● Raw records:

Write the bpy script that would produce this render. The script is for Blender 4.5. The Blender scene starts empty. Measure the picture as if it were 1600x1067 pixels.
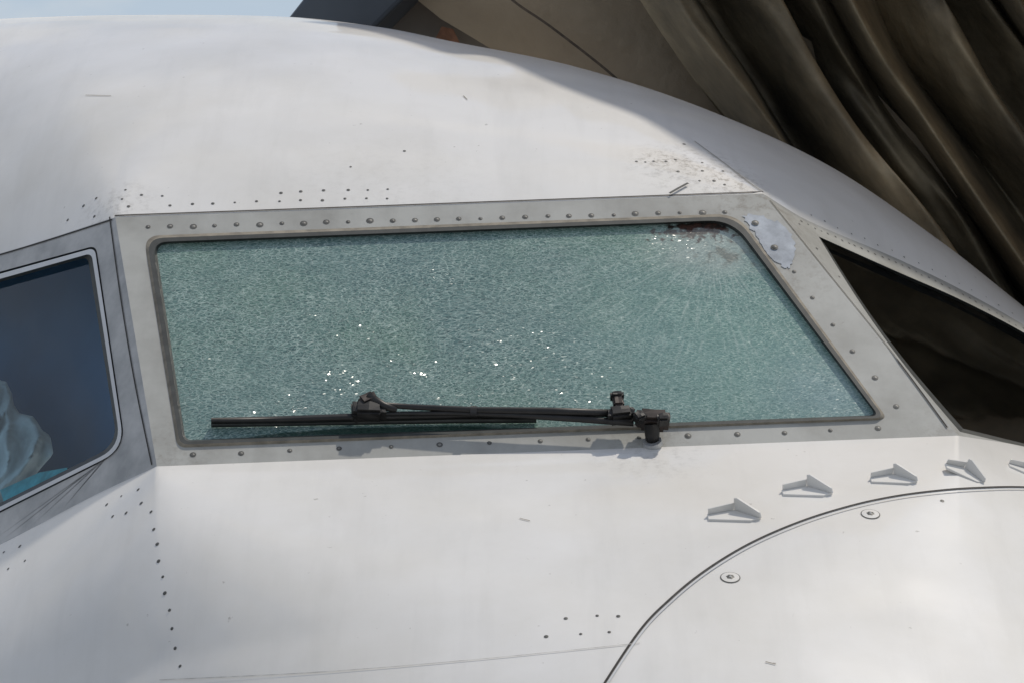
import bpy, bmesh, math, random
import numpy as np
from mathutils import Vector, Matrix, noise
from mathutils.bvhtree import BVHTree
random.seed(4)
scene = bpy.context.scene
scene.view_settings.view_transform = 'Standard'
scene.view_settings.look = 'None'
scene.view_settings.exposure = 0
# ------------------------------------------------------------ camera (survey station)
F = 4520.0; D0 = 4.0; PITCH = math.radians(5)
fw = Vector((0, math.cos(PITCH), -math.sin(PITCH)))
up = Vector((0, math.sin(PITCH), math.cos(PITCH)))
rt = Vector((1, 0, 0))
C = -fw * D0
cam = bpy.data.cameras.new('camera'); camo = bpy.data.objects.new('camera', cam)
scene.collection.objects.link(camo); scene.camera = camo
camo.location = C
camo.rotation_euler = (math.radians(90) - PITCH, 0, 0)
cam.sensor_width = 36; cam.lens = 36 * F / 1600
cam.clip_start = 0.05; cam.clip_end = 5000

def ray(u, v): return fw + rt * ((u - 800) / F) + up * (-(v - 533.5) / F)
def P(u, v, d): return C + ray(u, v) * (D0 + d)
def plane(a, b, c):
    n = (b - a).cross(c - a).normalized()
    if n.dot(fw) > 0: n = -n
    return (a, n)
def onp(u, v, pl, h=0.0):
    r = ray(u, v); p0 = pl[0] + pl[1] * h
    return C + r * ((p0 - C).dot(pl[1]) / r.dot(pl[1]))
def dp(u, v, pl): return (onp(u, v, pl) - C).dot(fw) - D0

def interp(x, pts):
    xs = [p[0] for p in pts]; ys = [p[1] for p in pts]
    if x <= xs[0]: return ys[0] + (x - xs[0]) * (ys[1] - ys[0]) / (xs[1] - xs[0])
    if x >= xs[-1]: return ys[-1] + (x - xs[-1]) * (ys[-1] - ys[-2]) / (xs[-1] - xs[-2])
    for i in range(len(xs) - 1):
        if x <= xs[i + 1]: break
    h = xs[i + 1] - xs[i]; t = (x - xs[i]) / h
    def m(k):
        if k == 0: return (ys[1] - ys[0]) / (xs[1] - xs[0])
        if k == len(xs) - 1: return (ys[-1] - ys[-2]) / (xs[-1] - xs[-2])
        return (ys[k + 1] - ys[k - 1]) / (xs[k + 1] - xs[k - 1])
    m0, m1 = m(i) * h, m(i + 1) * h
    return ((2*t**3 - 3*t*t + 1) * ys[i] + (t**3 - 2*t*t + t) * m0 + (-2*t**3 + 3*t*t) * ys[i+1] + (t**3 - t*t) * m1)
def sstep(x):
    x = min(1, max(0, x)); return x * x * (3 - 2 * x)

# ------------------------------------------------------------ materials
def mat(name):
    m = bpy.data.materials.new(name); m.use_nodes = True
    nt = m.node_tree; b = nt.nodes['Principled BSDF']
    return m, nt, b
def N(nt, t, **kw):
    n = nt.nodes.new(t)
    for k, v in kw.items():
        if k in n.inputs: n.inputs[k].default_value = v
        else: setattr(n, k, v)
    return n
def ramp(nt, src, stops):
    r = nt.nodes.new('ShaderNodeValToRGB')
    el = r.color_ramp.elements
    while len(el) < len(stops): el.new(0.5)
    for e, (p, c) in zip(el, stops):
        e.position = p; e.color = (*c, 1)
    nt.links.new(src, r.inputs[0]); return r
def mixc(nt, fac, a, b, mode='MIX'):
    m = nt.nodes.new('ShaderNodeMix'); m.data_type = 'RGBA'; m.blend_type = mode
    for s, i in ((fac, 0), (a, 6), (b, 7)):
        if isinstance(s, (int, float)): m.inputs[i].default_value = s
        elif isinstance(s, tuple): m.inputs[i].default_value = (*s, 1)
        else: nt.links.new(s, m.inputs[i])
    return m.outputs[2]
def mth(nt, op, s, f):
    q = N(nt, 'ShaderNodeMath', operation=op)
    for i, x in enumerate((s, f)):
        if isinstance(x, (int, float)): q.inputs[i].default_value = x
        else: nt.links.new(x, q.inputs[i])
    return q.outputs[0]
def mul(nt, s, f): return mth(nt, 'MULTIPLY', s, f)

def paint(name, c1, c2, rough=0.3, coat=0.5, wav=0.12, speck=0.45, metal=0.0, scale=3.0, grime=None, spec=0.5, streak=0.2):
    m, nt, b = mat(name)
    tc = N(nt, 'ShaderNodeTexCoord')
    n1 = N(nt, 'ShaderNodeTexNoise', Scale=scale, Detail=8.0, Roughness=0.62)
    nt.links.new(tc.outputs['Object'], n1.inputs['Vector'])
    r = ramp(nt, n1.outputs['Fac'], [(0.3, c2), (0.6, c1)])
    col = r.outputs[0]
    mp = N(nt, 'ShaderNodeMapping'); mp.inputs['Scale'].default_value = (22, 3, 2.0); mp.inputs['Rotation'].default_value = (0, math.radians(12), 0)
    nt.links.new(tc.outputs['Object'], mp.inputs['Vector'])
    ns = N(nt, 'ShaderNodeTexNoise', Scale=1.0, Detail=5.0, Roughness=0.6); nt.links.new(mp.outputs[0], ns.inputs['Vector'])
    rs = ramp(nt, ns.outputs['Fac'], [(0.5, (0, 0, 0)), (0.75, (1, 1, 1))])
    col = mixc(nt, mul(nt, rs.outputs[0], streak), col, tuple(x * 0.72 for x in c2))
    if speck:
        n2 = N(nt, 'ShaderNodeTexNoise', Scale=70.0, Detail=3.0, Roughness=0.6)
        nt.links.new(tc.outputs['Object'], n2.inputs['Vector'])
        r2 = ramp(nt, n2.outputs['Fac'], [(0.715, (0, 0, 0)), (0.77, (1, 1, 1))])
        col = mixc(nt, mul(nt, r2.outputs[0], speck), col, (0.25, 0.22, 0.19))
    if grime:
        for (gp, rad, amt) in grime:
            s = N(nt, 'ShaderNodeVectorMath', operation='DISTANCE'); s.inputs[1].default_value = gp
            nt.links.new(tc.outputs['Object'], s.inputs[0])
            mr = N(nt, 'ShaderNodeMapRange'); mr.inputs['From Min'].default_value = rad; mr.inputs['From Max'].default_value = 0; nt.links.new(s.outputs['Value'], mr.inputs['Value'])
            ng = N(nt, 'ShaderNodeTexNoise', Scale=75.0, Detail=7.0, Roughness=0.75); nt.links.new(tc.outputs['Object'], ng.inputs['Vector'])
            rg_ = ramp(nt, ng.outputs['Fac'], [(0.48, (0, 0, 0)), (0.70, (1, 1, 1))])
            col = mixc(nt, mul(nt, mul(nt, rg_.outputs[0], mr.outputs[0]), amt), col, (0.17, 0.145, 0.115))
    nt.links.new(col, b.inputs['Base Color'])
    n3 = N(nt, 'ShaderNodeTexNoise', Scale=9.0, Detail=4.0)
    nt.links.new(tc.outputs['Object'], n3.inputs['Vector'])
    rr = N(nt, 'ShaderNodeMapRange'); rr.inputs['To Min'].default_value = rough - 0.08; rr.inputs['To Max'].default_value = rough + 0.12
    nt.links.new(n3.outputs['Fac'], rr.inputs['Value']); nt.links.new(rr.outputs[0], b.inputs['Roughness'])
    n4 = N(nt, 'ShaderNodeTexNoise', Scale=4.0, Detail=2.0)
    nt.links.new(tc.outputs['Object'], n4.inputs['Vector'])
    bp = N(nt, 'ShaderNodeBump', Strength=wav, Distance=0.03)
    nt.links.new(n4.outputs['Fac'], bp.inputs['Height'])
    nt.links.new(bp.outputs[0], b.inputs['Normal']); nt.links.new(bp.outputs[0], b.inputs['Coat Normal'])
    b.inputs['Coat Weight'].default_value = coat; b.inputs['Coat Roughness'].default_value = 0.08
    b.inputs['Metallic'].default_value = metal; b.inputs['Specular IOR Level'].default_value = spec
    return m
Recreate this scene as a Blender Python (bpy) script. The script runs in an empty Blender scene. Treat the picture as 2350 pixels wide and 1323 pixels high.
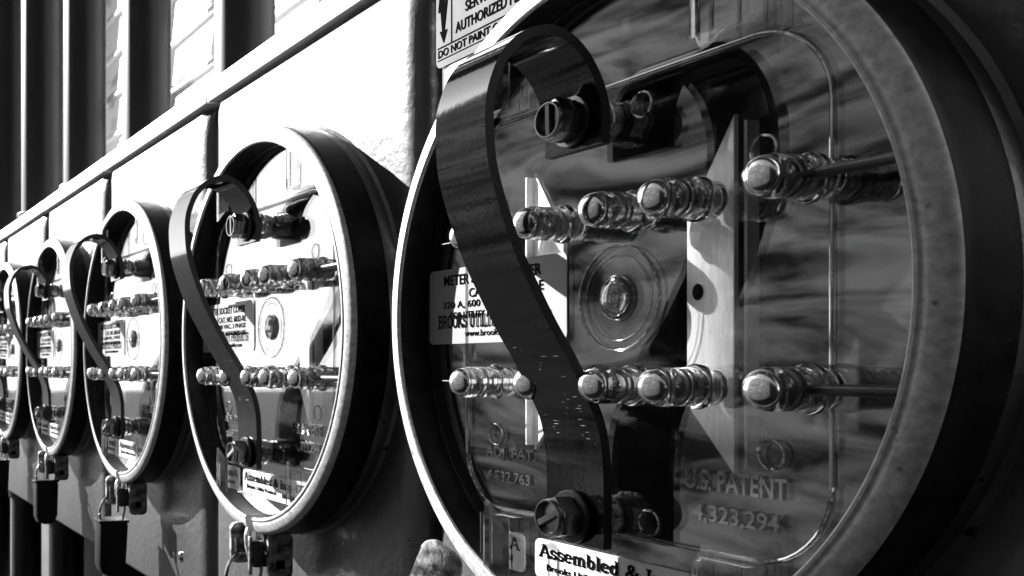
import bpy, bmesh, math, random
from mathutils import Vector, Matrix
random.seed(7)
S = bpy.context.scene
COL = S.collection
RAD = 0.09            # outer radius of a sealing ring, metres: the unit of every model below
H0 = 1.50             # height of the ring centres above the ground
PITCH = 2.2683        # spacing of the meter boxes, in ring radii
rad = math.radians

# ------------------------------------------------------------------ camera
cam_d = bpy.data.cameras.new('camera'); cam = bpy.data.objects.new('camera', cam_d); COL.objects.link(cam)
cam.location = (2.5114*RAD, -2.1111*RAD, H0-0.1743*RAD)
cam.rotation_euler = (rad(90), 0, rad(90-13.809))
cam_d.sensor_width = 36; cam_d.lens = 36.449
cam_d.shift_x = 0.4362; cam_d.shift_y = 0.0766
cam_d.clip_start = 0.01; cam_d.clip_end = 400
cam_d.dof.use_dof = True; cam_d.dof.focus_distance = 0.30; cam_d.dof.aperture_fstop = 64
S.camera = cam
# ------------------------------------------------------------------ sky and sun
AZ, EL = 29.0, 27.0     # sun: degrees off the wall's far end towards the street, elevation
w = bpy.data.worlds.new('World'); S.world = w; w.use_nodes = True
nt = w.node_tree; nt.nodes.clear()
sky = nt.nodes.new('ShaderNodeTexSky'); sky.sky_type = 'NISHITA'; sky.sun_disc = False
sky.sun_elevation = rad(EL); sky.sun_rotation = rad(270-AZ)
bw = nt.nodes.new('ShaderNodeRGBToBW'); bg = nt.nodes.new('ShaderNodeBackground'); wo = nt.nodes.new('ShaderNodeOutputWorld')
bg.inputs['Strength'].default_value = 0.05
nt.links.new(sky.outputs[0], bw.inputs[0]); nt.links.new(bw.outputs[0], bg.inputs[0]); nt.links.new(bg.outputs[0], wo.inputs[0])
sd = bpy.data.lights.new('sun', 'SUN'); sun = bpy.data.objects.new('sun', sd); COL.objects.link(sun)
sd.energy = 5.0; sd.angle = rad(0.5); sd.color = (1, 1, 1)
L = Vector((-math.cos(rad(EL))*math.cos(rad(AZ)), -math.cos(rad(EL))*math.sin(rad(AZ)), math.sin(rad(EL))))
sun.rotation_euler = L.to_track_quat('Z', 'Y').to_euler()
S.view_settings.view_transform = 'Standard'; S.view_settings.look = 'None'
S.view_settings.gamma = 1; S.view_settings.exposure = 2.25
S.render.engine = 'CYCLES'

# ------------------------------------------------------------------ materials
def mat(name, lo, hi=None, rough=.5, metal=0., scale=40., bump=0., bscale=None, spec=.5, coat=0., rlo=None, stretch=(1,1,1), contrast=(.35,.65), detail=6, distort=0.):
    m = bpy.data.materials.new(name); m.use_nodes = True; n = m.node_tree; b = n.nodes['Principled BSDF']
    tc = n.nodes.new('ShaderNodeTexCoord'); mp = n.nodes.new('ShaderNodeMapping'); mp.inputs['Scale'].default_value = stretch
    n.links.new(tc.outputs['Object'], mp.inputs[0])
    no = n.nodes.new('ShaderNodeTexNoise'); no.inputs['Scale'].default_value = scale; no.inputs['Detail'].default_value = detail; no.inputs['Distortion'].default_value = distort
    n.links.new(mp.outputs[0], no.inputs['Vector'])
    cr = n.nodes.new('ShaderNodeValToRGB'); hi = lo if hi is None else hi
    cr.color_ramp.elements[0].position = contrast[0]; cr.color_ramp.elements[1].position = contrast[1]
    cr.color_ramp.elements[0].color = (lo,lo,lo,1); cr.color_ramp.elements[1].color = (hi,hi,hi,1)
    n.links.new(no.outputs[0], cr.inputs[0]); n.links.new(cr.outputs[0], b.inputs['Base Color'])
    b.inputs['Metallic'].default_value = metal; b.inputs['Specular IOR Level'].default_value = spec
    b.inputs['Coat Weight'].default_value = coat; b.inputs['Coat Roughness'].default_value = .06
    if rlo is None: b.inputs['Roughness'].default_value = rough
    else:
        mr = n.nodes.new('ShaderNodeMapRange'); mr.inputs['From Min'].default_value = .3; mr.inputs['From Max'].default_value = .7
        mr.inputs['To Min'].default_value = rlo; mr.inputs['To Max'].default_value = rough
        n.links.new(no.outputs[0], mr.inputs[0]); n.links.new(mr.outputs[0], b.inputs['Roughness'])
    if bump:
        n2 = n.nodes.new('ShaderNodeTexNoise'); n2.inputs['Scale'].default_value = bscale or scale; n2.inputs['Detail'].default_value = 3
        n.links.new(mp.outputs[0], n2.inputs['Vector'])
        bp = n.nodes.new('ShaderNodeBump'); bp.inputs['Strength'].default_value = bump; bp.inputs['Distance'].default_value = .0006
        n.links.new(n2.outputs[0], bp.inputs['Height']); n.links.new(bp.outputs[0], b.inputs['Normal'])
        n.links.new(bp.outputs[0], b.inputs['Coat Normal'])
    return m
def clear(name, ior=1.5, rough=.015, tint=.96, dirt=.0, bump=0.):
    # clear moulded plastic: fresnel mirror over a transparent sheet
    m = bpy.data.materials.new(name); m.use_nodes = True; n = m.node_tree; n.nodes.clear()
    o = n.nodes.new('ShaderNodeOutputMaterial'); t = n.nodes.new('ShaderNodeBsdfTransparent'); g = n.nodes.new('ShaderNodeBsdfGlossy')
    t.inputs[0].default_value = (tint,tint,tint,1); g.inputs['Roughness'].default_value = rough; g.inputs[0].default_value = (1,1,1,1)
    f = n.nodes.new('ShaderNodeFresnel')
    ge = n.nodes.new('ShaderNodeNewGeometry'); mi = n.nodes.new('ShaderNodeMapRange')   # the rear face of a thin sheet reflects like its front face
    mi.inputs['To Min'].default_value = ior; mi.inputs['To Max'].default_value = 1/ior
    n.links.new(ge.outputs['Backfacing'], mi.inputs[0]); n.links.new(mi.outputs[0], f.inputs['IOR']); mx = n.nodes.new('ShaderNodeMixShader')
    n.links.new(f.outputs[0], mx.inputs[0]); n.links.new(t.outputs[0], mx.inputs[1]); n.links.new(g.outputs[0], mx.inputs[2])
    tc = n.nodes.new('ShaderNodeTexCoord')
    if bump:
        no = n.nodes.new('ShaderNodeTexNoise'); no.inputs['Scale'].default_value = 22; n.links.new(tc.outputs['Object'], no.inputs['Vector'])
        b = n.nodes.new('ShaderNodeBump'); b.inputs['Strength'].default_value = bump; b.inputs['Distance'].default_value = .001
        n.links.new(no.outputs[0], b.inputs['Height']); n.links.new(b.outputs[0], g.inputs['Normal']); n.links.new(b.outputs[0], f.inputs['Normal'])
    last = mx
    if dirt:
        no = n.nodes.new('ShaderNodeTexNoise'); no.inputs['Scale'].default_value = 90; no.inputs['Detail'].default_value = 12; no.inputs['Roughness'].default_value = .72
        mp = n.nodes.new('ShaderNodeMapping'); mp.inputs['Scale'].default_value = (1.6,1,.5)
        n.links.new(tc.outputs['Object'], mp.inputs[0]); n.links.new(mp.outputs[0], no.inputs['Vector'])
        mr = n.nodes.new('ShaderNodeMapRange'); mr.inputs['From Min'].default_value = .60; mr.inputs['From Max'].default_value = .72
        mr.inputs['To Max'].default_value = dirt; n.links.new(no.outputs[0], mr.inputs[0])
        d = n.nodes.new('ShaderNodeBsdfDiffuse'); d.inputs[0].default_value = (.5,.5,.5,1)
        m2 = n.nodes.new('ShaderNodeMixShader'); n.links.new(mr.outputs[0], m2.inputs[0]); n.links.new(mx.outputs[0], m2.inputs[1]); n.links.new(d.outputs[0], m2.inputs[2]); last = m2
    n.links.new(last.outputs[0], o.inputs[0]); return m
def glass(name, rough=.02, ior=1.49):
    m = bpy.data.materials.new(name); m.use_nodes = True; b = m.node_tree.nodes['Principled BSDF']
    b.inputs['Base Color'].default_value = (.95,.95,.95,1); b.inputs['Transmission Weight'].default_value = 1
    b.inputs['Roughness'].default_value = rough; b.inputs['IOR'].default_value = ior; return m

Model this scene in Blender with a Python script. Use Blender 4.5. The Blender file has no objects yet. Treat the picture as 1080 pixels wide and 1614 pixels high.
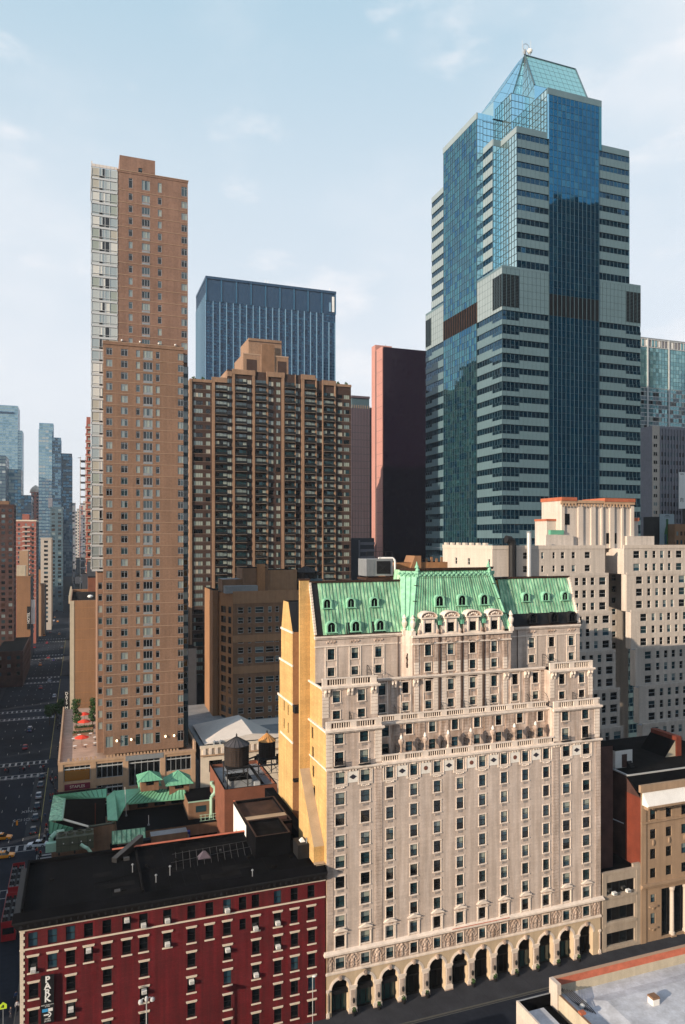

● Exercise aim: Show every line above in which the word "Treat" occurs.

● Solution to this problem:
Recreate this scene as a Blender Python (bpy) script. The script runs in an empty Blender scene. Treat the picture as 2350 pixels wide and 1323 pixels high.
Model this scene in Blender with a Python script. Use Blender 4.5. The Blender file has no objects yet. Treat the picture as 1080 pixels wide and 1614 pixels high.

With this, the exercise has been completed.